Deuxièmement, les équilibres internes à la coalition régionale ont accentué la marginalisation d’al-Islah. Les Émirats arabes unis ont progressivement acquis un rôle primordial sur le plan militaire, mettant en avant une stratégie et des alliances sans doute plus solides que celles engagées par l’Arabie saoudite. Les moyens déployés au sol, notamment à travers le recours à des mercenaires, ainsi qu’une politique de reconstruction ont permis aux Emirats de faire de l’ombre aux Saoudiens. En appui aux sudistes et aux salafistes, prêt à faire des compromis avec le clan de l’ancien président Saleh, et particulièrement son fils Ahmed, le pouvoir émirati a reconfiguré la politique yéménite de la coalition. Cette dynamique se trouve parfois en contradiction avec la politique menée par l’Arabie saoudite, mais ces tensions demeurent latentes. Dans ce nouvel équilibre, al-Islah a été exclu même si l’un de ses alliés, le général Ali Muhsin, reste encore vice-président et si le président Hadi n’a pas rompu avec al-Islah. Depuis juin 2017, la marginalisation d’al-Islah n’a fait que s’accentuer en raison de la crise entre le Qatar et ses partenaires du Conseil de Coopération du Golfe (Oman excepté) fondée sur des divergences concernant les Frères musulmans. Si en 2013 lorsqu’une première poussée de fièvre anti-Frères musulmans s’était développée, l’Arabie saoudite avait été en mesure d’éviter une ostracisation directe d’al-Islah, elle ne semble aujourd’hui plus en être capable, ni même le souhaiter, tant son gouvernement a fait de la lutte contre les islamistes un principe structurant de sa politique étrangère et un moyen pour affirmer son alliance avec les Emirats arabes unis.

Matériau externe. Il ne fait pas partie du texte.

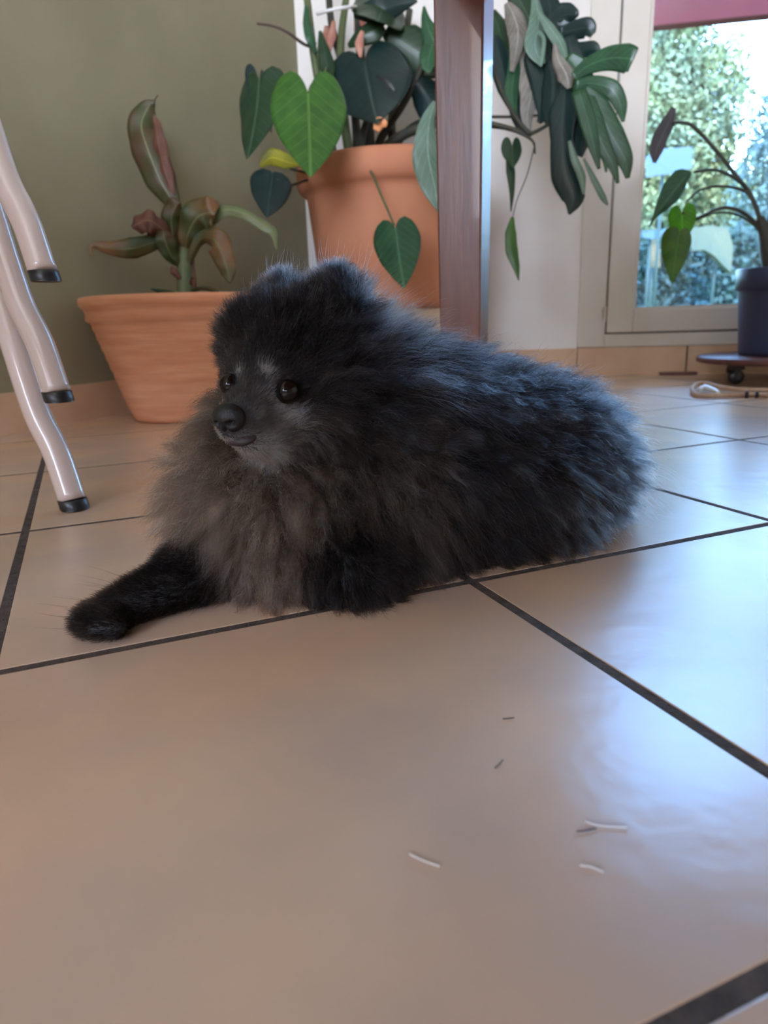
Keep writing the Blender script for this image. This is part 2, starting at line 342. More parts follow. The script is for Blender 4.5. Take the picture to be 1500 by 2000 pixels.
# ------------------------------------------------------------------ leaves
def leaf_obj(name, grid, uv, m, parent, skip=None):
    nr, ncol = len(grid), len(grid[0]); V = [p for r in grid for p in r]; U_ = [q for r in uv for q in r]
    Fc = [(i*ncol+j, i*ncol+j+1, (i+1)*ncol+j+1, (i+1)*ncol+j) for i in range(nr-1) for j in range(ncol-1) if j != skip]
    o = meshobj(name, V, Fc, m, None, uvs=U_); put(o, parent)
    s = o.modifiers.new('thickness', 'SOLIDIFY'); s.thickness = .0006; s.offset = 0
    return o
def ribbon(parent, pts, m, turn=0, fold=.25, wave=.0, name='leaf', sub=6, nc=8, droop=0):
    """pts: (u, v, depth, half width in pixels); a strap leaf along them, turned about its spine"""
    P = spline([W(*p[:3]) for p in pts], sub); hw = [p[3]*p[2]/FPX for p in pts]
    H = [float(np.interp(i/sub, range(len(hw)), hw)) for i in range(len(P))]
    grid, uv = [], []; ph = random.random()*6
    for i, p in enumerate(P):
        t = (P[min(i+1, len(P)-1)]-P[max(i-1, 0)]).normalized(); view = (p-Vector(cC)).normalized()
        side = t.cross(view).normalized(); nrm = side.cross(t).normalized()
        a = math.radians(turn); s2 = side*math.cos(a)+nrm*math.sin(a); n2 = nrm*math.cos(a)-side*math.sin(a)
        row, ur = [], []
        for k in range(nc+1):
            x = k/nc*2-1
            q = p+s2*x*H[i]/max(.35, math.cos(a))-n2*(-fold)*(abs(x)**1.3)*H[i]+n2*wave*H[i]*math.sin(i*.9+ph+(2 if x > 0 else 0))*abs(x)
            row.append(q); ur.append(((x+1)/2, i/(len(P)-1)))
        grid.append(row); uv.append(ur)
    return leaf_obj(name, grid, uv, m, parent)
def heart(parent, A, B, wpx, m, turn=0, bend=.15, cup=.12, lobe=.22, name='leaf', slits=0, roll=0):
    """heart leaf: A = stalk joint (u,v,d), B = tip (u,v,d), wpx = full width in pixels"""
    a, b = W(*A), W(*B); L = (b-a).length; y = (b-a).normalized(); view = ((a+b)/2-Vector(cC)).normalized()
    x = y.cross(view).normalized(); z = x.cross(y).normalized()
    an = math.radians(turn); x, z = x*math.cos(an)+z*math.sin(an), z*math.cos(an)-x*math.sin(an)
    Wd = wpx/2*A[2]/FPX/max(.3, math.cos(an)); grid, uv = [], []; nr, nc = 30, 8
    for i in range(nr+1):
        t = -lobe+(1+lobe)*(i/nr)**1.0
        # outer half width
        if t < .12: q = (t+lobe)/(lobe+.12); wo = .46+.54*math.sqrt(max(0, 1-(1-q)**2))
        else: q = (t-.12)/.88; wo = (1-q**1.9)**.95*(1-.18*q) if q < 1 else 0
        wi = 0 if t >= 0 else .46*(.35*(-t/lobe)+.65*(1-math.sqrt(max(0, 1-(t/lobe)**2))))
        wo = max(wo, 0)
        row, ur = [], []
        for sgn in (-1, 1):
            ks = range(nc, -1, -1) if sgn < 0 else range(0, nc+1)
            for k in ks:
                xx = wi+(wo-wi)*k/nc; X = sgn*xx
                tip = -bend*L*t*abs(t)
                zz = cup*Wd*abs(X)**1.5*2-(-tip)
                row.append(a+y*(t*L)+x*(X*Wd)+z*(-zz*1.0)*-1*(1)+z*(.015*L*math.sin(9*t+3*X)*abs(X))); ur.append(((X+1)/2, max(0, min(1, (t+lobe)/(1+lobe)))))
        grid.append(row); uv.append(ur)
    return leaf_obj(name, grid, uv, m, parent, nc)
def stem(parent, pts, rpx, m=None, name='stem'):
    P = [W(*p[:3]) for p in pts]; r = rpx*pts[0][2]/FPX; n = len(P)
    return put(tube(name, P, [r*(1-.35*i/(n-1)) for i in range(n)], m or M_stem, None, 8, 6), parent)

# ------------------------------------------------------------------ big monstera on its plinth
pc = W(775, 620, 2.0); PX, PY = pc[0], pc[1]; ZP = .219
pl = boxes('plinth', [((PX-.01, PY-.01, ZP/2), (.40, .42, ZP))], M_plinth, None, .004, Matrix.Rotation(math.radians(-4), 3, 'Z'))
tag(pl, 'low tan wooden plinth under the large terracotta pot', 'plinth')
mon = thing('potted_monstera', 'tall leafy plant in the large plain terracotta pot behind the table leg', 'potted plant', (PX, PY, ZP))
put(lathe('pot', [(.195, 0), (.204, .002), (.209, .02), (.222, .16), (.235, .285), (.238, .300), (.247, .304), (.257, .313), (.262, .33), (.262, .352), (.258, .368), (.250, .375), (.236, .375), (.230, .368), (.226, .33), (.0, .33)], M_terra2, None, (PX, PY, ZP+.001), 96), mon)
put(lathe('soil', [(.228, 0), (.2, .006), (.1, .012), (.001, .014)], M_soil, None, (PX, PY, ZP+.332), 40), mon)
H = heart; R_ = ribbon; S = stem
# stalks out of the soil
for pts, r, mm in [([(655, 350, 1.92), (640, 250, 1.9), (615, 120, 1.88), (600, 0, 1.86), (590, -60, 1.86)], 9, M_stem), ([(690, 345, 1.95), (672, 230, 1.95), (665, 100, 1.95), (678, -20, 1.95)], 10, M_stem),
    ([(700, 345, 1.98), (690, 200, 1.98), (650, 60, 1.98), (640, -40, 1.98)], 9, M_dstem), ([(720, 345, 2.0), (720, 240, 2.0), (700, 60, 2.0), (705, -40, 2.0)], 11, M_dstem),
    ([(745, 345, 2.0), (740, 280, 2.0), (790, 200, 1.95), (830, 120, 1.9)], 9, M_dstem), ([(760, 345, 2.0), (790, 260, 1.95), (850, 230, 1.85), (930, 235, 1.75), (1035, 262, 1.7)], 6, M_dstem),
    ([(735, 345, 1.93), (745, 300, 1.9), (790, 262, 1.85), (860, 240, 1.8)], 12, M_dstem), ([(780, 345, 2.0), (800, 300, 1.95), (850, 270, 1.9), (900, 255, 1.85)], 9, M_dstem),
    ([(805, 345, 2.0), (815, 315, 2.0), (850, 300, 2.0), (900, 290, 1.9)], 7, M_dstem), ([(675, 345, 1.9), (660, 320, 1.88), (650, 280, 1.87), (655, 230, 1.88)], 8, M_stem),
    ([(715, 345, 1.9), (705, 300, 1.9), (712, 250, 1.9), (730, 200, 1.9)], 9, M_dstem), ([(760, 345, 2.02), (770, 300, 2.0), (765, 240, 2.0), (780, 150, 2.0), (800, 20, 2.0)], 10, M_dstem),
    ([(640, 350, 1.9), (600, 338, 1.8), (567, 330, 1.65)], 3, M_dstem), ([(650, 358, 1.88), (610, 350, 1.8), (565, 362, 1.7), (540, 350, 1.66)], 3, M_dstem),
    ([(616, 85, 1.88), (597, 88, 1.85), (560, 62, 1.8), (530, 50, 1.8), (502, 46, 1.8)], 3.2, mat('dry_stalk', (.09, .06, .05), .8)),
    ([(700, 345, 1.86), (710, 326, 1.75), (726, 338, 1.66), (742, 375, 1.62), (770, 440, 1.60)], 3, M_stem),
    ([(640, 130, 1.88), (625, 160, 1.7), (610, 165, 1.62), (602, 182, 1.56)], 3, M_stem), ([(1035, 262, 1.7), (1060, 250, 1.7), (1085, 230, 1.7), (1110, 180, 1.7)], 4, M_dstem),
    ([(930, 228, 1.78), (1000, 228, 1.76), (1060, 225, 1.75)], 3, M_dstem), ([(1035, 262, 1.7), (1015, 240, 1.7), (985, 190, 1.72), (960, 120, 1.75)], 5, M_dstem), ([(930, 245, 1.8), (980, 250, 1.75), (1010, 258, 1.7), (1040, 275, 1.7), (1045, 300, 1.7)], 3, M_dstem)]:
    S(mon, pts, r, mm)
put(tube('plant_tie', [W(620, 27, 1.83), W(645, 20, 1.80), (W(680, 14, 1.81)), W(700, 14, 1.9)], .0045, M_wh, None, 8, 5), mon)
for px in ([(652, 40, 1.93, 3), (648, 70, 1.93, 9), (640, 110, 1.93, 3)], [(705, 20, 1.99, 4), (703, 45, 1.99, 12), (700, 80, 1.99, 3)], [(640, 50, 1.99, 6), (636, 90, 1.99, 8), (650, 140, 1.99, 4)], [(708, 60, 1.84, 4), (702, 85, 1.84, 9), (704, 112, 1.84, 2)]):
    R_(mon, px, M_pink, name='sheath', fold=.4)
H(mon, (602, 183, 1.56), (607, 356, 1.50), 150, G_bright, bend=.06, cup=.10, lobe=.30)
H(mon, (507, 158, 1.66), (497, 324, 1.66), 86, G_dark, turn=-38, lobe=.16)
H(mon, (507, 160, 1.70), (520, 270, 1.68), 46, G_deep, turn=40, lobe=.3)
H(mon, (532, 336, 1.66), (520, 438, 1.62), 82, G_deep, lobe=.06, cup=.2)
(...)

Reste que les alliances que les Frères musulmans avaient établies avec les confédérations tribales, l’expérience des cadres technocrates d’al-Islah, associés à l’Etat central n’ont pas disparu. De même, les Frères disposent d’un important réseau au sein des sphères caritatives, éducatives et commerçantes.  Si les temps sont durs pour les partisans et leaders d’al-Islah, comme pour les autres branches des Frères ailleurs dans le monde arabe, leur marginalisation ne rend pas compte d’une défaite idéologique ou même d’une rupture profonde avec les citoyens. Les alternatives peinent elles-mêmes à émerger et il est ainsi probable que, sous une forme ou une autre, les Frères musulmans demeurent un acteur central du paysage politique yéménite, et une partie significative d’un processus de paix qui reste encore à imaginer.